Saturday, July 11, 2020

Sleep Can't Solve It

I'm in the midst of reading the eight books (so-far) upon which the well-regarded television series "The Expanse" is based. I have about 2.1 books left. If you haven't watched it, I recommend it, and the books as well.

Rather than writing about the story itself, I wanted to share one bit of writing that spoke to me particularly.

One of the characters is the head of the UN. As things in the solar system are going about as badly as you can imagine, she's having trouble sleeping:

She didn't sleep anymore, or at least it didn't help when she did.... And sleep was supposed to mean rest. There was no rest anymore. She closed her eyes and her mind stumbled on like it was falling down stairs. Mortality rates and supply windows and security briefings — all the things that filled her so-called waking hours filled her nights as well.
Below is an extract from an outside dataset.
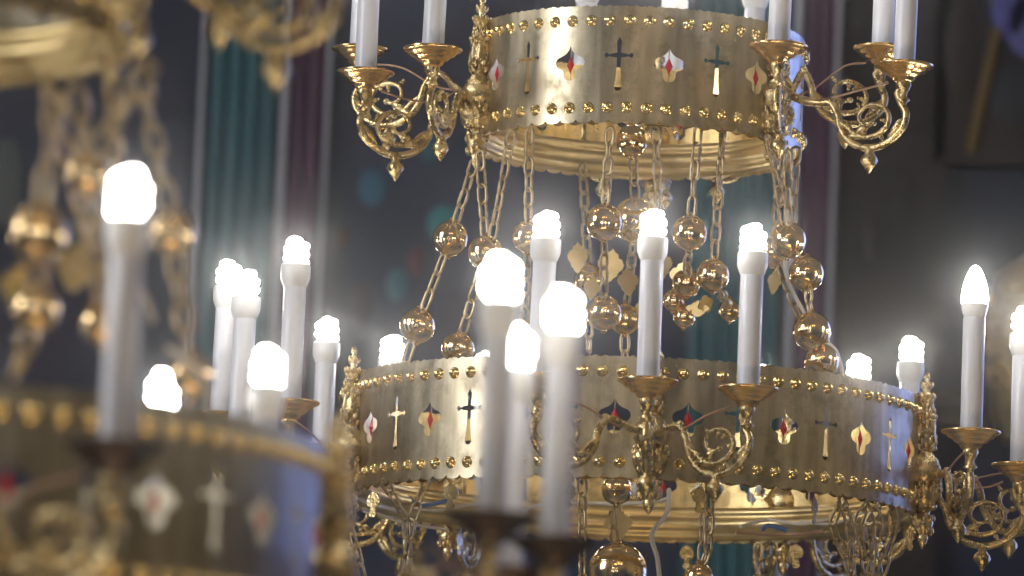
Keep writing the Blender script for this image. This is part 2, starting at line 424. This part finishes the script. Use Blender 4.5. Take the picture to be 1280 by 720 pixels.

Being asleep only meant they lost what little coherence they had. It didn't feel like sleeping. It felt like going mad and catatonic for a few hours and then regaining enough sanity to push through for eighteen or twenty hours more before collapsing into herself again (Babylon's Ashes, page 100).
With everything happening in our country and world today, that's kind of how sleep seems to me. The mind in sleep keeps trying to solve the problems, big and small, that can't be solved. And it's really bad at it, no surprise.